PROVIDED RECORDS:
=====
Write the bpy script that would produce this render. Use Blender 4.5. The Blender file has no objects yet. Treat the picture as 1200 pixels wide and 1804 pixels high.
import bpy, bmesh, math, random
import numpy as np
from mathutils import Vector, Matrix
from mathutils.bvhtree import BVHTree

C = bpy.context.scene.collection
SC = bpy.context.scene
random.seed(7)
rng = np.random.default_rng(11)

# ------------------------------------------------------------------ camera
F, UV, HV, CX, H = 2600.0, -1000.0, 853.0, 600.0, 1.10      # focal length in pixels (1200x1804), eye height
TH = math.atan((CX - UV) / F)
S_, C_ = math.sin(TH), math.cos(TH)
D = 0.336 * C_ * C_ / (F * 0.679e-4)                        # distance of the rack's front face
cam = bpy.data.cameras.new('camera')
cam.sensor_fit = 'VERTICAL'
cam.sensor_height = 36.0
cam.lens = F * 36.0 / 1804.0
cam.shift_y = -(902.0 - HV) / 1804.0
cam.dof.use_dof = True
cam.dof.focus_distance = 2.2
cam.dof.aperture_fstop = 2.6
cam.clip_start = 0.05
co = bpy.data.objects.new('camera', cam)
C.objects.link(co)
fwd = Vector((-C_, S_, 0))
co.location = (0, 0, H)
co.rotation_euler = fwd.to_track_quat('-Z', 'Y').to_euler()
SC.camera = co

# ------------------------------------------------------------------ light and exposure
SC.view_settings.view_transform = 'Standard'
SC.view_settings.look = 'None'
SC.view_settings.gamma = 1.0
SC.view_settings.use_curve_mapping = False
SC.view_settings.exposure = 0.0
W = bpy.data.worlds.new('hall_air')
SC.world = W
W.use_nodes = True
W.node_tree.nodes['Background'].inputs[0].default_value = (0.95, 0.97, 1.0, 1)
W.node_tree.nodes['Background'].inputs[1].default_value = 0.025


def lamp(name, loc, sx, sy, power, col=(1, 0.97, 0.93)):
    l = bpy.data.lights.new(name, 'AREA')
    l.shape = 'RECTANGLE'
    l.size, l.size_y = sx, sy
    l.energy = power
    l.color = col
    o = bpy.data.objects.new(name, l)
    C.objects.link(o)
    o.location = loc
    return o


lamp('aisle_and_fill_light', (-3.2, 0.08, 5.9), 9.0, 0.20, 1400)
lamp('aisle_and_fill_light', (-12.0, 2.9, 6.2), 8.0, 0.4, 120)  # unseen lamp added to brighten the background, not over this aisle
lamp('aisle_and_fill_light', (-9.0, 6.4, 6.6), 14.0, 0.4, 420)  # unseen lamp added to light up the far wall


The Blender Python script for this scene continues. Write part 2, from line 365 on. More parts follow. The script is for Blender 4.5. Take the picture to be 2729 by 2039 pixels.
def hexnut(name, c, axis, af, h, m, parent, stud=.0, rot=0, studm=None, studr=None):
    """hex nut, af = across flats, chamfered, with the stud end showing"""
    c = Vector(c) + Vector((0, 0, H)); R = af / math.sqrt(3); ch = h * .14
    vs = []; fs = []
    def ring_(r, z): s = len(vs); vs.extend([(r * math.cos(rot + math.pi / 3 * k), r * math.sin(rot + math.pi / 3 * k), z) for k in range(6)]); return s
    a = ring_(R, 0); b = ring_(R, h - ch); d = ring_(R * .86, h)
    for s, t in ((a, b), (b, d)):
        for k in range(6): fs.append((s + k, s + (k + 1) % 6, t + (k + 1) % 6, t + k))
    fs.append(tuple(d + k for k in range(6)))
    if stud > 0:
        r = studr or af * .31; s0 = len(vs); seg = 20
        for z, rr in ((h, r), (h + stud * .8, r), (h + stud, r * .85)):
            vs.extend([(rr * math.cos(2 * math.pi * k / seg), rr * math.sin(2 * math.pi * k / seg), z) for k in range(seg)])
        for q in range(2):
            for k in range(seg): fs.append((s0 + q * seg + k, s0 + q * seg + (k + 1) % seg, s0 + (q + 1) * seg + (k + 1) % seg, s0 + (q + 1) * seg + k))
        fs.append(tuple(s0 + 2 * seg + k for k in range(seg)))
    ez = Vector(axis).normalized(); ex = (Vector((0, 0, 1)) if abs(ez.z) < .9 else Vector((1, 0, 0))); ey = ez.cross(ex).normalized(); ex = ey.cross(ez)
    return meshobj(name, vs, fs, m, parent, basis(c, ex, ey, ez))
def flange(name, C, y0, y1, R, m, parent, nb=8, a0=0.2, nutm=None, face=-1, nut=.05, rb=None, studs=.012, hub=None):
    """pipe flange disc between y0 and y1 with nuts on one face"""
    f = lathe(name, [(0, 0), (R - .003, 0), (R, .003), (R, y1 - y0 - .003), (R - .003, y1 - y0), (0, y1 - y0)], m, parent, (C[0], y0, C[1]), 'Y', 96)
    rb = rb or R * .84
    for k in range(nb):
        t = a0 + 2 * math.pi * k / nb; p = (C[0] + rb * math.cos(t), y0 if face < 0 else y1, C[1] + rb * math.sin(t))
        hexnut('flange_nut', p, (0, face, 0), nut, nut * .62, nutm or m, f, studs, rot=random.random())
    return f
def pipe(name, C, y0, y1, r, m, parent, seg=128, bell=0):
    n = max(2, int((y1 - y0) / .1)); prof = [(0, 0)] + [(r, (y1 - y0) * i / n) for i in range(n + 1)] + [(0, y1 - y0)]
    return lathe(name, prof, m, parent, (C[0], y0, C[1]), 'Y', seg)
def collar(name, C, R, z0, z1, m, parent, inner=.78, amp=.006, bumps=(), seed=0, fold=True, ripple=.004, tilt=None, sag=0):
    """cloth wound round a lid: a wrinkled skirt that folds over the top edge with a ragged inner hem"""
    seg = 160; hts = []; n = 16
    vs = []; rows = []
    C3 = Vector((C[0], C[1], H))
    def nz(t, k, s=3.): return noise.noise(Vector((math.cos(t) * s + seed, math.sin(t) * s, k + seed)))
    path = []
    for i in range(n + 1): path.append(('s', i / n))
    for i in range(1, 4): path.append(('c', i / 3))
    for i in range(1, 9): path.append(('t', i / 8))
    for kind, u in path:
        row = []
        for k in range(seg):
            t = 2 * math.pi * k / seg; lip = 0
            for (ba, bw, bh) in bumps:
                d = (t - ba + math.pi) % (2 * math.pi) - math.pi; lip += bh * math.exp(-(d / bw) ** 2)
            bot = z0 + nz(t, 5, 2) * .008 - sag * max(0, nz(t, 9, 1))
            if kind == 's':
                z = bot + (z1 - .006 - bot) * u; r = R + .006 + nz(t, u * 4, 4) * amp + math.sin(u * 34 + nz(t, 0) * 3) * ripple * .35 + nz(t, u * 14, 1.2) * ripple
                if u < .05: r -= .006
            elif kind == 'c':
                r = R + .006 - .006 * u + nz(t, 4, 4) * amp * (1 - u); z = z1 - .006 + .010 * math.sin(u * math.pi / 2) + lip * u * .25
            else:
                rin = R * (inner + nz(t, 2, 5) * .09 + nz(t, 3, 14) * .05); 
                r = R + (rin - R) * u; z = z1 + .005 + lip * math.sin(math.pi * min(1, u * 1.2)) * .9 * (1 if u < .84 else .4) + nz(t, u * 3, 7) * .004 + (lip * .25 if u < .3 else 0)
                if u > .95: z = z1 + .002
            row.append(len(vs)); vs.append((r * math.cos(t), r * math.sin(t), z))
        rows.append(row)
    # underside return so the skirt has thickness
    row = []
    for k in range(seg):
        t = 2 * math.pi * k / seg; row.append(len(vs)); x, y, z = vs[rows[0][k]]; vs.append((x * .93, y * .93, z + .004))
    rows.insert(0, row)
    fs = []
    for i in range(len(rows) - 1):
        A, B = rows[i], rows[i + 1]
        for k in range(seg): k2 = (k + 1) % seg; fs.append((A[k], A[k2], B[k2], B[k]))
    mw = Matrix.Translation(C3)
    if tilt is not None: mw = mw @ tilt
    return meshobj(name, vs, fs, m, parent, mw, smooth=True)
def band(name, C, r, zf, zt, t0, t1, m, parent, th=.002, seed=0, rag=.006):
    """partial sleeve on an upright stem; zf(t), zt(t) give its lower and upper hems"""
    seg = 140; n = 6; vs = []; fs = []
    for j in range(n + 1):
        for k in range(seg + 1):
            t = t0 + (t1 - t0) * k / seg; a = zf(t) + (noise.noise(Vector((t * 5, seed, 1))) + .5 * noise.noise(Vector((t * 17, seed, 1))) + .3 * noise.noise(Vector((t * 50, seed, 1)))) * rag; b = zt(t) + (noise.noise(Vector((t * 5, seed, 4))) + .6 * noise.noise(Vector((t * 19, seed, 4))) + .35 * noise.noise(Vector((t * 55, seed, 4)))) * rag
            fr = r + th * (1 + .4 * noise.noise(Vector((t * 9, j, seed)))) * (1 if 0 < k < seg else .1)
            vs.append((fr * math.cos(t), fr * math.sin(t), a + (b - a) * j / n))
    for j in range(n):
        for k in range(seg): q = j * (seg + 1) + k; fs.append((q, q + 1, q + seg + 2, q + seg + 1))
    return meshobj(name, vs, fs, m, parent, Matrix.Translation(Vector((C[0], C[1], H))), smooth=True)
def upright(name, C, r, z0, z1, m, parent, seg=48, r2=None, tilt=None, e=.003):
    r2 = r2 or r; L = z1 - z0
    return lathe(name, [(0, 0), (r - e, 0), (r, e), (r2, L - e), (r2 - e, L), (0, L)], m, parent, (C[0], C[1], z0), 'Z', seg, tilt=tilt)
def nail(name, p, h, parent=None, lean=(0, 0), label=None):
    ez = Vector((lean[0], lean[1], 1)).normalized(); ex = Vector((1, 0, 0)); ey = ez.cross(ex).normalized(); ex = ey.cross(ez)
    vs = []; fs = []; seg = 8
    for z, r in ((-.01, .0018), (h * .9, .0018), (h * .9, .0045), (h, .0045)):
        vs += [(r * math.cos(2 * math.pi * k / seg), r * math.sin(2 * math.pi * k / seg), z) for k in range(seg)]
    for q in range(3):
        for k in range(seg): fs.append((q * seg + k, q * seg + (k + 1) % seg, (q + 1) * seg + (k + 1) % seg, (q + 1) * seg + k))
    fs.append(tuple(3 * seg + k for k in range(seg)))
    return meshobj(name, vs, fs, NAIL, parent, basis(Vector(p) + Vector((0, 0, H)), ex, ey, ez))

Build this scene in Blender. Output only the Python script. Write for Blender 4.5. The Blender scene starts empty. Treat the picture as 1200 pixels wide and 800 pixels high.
=====
WRITTEN INSTRUCTION: Gather each line from the listing above that holds "script".

RESULT BELOW:
Write the bpy script that would produce this render. Use Blender 4.5. The Blender file has no objects yet. Treat the picture as 1200 pixels wide and 1804 pixels high.
The Blender Python script for this scene continues. Write part 2, from line 365 on. More parts follow. The script is for Blender 4.5. Take the picture to be 2729 by 2039 pixels.
Build this scene in Blender. Output only the Python script. Write for Blender 4.5. The Blender scene starts empty. Treat the picture as 1200 pixels wide and 800 pixels high.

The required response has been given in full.